In the maze of steep cobbled streets and steps that terrace the Rocher, lace-makers – a traditional, though now commercialized, industry – do a fine trade, with doilies and lace shawls hanging enticingly outside souvenir shops. The main focus here, in the old town, is the Byzantine-looking Cathédrale Notre-Dame-de-France, begun in the eleventh century and decorated with parti-coloured layers of stone and mosaic patterns and roofed with a line of six domes. It's best approached up the rue des Tables, where you get the full theatrical force of its five-storeyed west front towering above you. In the rather exotic eastern gloom of the interior, a black-faced Virgin in spreading lace and golden robes stands upon the main altar, the copy of a revered original destroyed during the Revolution; the copy is still paraded through the town every August 15. Other lesser treasures are displayed at the back of the church in the sacristy, beyond which is the entrance to the exceptionally beautiful twelfth-century cloister (daily: April–June 9.30am–12.30pm & 2–6pm; July–Sept 9.30am–6.30pm; Oct–March 9.30am–noon & 2–6.30pm; €4), with its carved capitals, cornices and magnificent views of the cathedral and the towering Virgin and Child overhead. The passageway to the cloisters takes you past the so-called Fever Stone, whose origins may have been as a prehistoric dolmen and which was reputed to have the power of curing fevers. The surrounding ecclesiastical buildings and the place du For, on the south side of the cathedral, all date from the same period and form a remarkable ensemble.
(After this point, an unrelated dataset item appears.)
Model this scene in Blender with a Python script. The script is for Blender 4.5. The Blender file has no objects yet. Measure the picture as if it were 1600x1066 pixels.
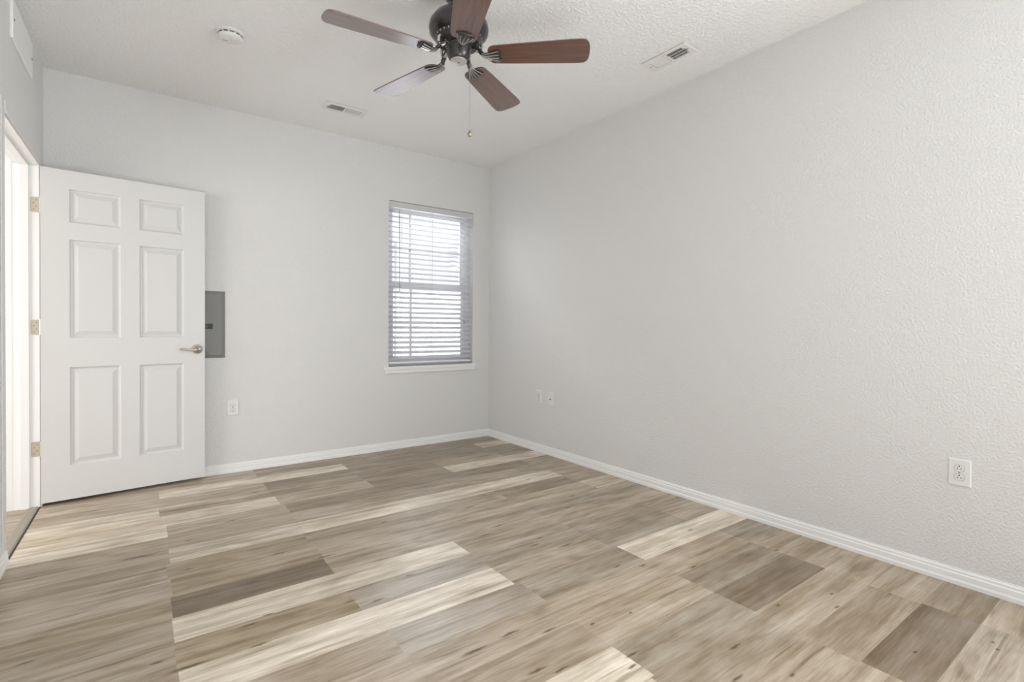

It's a ten-minute walk from the cathedral to the church of St-Michel (signposts lead the way), perched atop the 82-metre needle-pointed lava pinnacle of the Rocher d'Aiguilhe. The little Romanesque church, built on Bishop Godescalk's return from his pilgrimage and consecrated in 962, is a beauty in its own right, and its improbable situation atop this ridiculous needle of rock is quite extraordinary – it's a long haul up 265 steps to the entrance (daily: Feb–Mar & Oct to mid-Nov 2–6pm; April 9.30am–noon & 2–5.30pm; May–Sept 9am–6.30pm; Oct to mid-Nov 9.30am–5/6pm; €2.50).
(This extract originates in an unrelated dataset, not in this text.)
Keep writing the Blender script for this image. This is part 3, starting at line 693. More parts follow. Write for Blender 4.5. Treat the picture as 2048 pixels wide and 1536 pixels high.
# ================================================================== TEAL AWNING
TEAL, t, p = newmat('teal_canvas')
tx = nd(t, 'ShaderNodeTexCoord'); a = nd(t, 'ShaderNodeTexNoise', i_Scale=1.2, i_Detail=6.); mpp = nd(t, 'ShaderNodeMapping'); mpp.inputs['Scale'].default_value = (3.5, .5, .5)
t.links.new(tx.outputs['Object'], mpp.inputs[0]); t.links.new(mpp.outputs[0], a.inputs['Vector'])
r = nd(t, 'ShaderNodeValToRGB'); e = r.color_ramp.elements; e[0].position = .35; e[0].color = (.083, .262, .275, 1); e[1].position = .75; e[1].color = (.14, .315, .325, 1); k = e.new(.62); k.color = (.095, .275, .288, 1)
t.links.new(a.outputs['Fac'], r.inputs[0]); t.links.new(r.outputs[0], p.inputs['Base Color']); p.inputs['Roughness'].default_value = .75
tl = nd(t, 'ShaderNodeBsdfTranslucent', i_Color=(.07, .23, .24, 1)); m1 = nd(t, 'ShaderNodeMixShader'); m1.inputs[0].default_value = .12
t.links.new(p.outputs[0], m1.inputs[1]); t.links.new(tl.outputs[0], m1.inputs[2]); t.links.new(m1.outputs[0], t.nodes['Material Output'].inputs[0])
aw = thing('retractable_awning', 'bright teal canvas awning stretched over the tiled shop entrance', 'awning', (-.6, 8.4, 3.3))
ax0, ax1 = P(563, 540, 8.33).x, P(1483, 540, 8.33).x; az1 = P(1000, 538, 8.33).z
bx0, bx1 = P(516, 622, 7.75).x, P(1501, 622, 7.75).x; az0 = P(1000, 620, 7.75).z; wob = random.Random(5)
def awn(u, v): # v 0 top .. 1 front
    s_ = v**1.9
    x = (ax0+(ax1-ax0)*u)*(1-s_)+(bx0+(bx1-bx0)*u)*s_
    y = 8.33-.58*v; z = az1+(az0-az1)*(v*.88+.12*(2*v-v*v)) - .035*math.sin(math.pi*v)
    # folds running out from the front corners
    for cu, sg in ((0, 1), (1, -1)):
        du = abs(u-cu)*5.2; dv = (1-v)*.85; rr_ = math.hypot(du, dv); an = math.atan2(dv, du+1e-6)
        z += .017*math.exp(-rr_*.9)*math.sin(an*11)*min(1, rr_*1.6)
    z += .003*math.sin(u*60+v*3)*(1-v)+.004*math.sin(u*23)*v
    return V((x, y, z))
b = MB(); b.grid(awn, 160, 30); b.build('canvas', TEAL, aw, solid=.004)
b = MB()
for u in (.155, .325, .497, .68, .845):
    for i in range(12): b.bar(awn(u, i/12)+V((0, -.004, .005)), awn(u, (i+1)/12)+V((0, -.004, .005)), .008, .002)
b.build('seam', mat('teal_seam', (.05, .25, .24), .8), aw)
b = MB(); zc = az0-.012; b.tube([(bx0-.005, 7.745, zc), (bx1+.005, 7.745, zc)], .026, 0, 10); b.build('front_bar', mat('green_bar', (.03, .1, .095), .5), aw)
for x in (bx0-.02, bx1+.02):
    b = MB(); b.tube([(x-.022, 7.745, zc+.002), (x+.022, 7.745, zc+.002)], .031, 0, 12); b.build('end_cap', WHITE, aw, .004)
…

In the new part of town, beyond the squat Tour Pannessac, which is all that remains of the city walls, place de Breuil joins place Michelet and forms a social hub backed by the spacious Henri Vinay public gardens, where the Musée Crozatier (May–Sept daily 10am–noon & 2–6pm, but closed Tues mid-June to mid-Sept; Oct–April Mon & Wed–Sat 10am–noon & 2–4pm, Sun 2–6pm; €3) is best known for its collections relating to the region's traditional lace-making activities. Busy boulevard Maréchal-Fayolle converges with place Cadelade, where there's another of Le Puy's crazier aspects: the extraordinary bulbous tower of what used to be the Pagès Verveine distillery. The verveine (verbena) plant is normally used to make tisane (herb tea), but in this region provides a vivid green, powerful digestive liqueur instead. Production has now moved to a distillery 5km outside Le Puy, which is open for guided tours and tasting (Mon–Fri 10am–noon & 1.30–6.30pm: June–Sept Mon–Sat, Oct–May Mon–Fri; €4.50). To get there take the N88 and exit at the zone industrielle Blavozy.